The central bank will have to earn autonomy by running the banking industry effectively, they said.
Former governors -- Mohammed Farashuddin and Salehuddin Ahmed -- and President of the Federation of Bangladesh Chambers of Commerce and Industry AK Azad made the observation at a discussion on the situation in the banking sector and macroeconomic challenges.
The Economic Reporters' Forum (ERF) organised the programme at the National Press Club in Dhaka with its President Khawaja Main Uddin in the chair.
“Credit has to be ensured for productive sectors, including small and medium enterprises,” Salehuddin said.
Ahmed said he carried out a research on 18 bank branches recently and found that the banks did not know where the credit was going.
The private sector credit witnessed 19.9 percent growth in the first quarter (July-September) of the current fiscal year against a monetary policy target at 16 percent, according to Bangladesh Bank data.

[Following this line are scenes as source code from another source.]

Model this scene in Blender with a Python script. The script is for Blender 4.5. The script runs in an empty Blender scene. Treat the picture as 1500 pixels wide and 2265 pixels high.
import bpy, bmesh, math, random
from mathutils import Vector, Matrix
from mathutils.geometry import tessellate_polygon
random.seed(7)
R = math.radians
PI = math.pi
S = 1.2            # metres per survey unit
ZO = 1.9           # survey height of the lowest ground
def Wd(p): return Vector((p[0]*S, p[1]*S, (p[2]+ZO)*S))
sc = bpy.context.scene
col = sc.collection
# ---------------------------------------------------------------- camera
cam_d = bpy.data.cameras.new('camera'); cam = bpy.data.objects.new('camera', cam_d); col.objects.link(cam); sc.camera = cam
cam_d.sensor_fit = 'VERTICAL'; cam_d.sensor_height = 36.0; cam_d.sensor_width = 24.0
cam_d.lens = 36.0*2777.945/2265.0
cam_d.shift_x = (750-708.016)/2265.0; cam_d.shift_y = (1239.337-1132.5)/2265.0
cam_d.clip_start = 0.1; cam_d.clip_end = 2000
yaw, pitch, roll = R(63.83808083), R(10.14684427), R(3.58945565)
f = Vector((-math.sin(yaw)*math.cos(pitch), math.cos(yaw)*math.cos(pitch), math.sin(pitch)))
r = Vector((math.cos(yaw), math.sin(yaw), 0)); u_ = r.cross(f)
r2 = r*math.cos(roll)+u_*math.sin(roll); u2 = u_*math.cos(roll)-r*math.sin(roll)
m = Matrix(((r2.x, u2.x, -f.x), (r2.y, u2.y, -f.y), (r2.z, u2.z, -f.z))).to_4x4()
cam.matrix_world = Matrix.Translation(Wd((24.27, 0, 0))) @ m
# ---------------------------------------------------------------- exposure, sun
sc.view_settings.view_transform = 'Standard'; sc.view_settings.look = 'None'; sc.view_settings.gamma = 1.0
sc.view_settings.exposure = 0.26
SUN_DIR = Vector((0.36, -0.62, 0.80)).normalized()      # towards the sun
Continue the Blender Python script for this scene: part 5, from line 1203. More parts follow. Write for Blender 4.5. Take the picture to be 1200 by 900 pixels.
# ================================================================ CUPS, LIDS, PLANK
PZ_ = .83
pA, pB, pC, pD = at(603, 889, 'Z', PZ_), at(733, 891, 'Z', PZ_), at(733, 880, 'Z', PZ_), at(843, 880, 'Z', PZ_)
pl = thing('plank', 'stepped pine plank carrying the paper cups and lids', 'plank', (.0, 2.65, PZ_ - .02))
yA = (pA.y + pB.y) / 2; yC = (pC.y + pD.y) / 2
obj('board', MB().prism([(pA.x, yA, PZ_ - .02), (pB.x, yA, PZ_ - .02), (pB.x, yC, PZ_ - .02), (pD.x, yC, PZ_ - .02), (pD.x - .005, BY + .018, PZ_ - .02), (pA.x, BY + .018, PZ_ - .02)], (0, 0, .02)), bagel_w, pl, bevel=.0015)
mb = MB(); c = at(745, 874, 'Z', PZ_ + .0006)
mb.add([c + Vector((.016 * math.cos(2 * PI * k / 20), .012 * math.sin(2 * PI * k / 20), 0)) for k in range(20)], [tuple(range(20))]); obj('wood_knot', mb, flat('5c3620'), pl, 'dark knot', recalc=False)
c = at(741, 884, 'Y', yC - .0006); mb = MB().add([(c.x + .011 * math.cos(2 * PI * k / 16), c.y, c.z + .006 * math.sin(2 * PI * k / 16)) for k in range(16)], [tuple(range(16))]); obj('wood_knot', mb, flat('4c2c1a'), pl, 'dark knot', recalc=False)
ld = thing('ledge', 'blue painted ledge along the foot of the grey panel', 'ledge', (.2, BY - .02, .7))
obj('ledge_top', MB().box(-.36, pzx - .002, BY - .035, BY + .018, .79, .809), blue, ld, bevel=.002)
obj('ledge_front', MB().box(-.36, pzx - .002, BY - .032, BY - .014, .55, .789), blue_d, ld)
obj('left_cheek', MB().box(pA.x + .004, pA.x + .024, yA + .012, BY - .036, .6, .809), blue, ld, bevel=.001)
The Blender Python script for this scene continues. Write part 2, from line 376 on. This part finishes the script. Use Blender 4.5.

“Loans are not going to the targeted areas, if so, the economic growth would have been higher,” said AK Azad, who is a leading apparel exporter and a director of a private commercial bank.
“Banks are crazy for profits, they don't see quality always,” said Azad.
Farashuddin questioned if there is such a high growth in credit, why did the private sector investment go down by 1 percentage point last fiscal year?
Hassan Zaman, the chief economist of Bangladesh Bank, said they are working to find where the credit is going.
“The quality of credit growth matters,” Zaman said.
“We're trying to reduce the loan concentration among some big borrowers,” he said.
There was also a debate between the former and present officials of the central bank on the private sector credit growth The FBCCI president fuelled the debate, saying the private sector's credit growth should increase to 25-30 percent to help entrepreneurs create more jobs.
The chief economist of the BB said more credit will fuel inflation to double digit levels that will affect the poor.
He also said the credit growth in India is at 15 percent, which is nearly 20 percent in Bangladesh.
Former governor Ahmed said, “We should not mix up the credit growth of Bangladesh and India; they are different.”
He said India has a very big equity market and companies raise funds from the stockmarket before going for bank loans, but Bangladeshi companies prefer credit from banks.
On the central bank's autonomy, Deputy Governor SK Sur Chowdhury said the BB has the functional autonomy except for giving the employee benefits that are in the government's hands.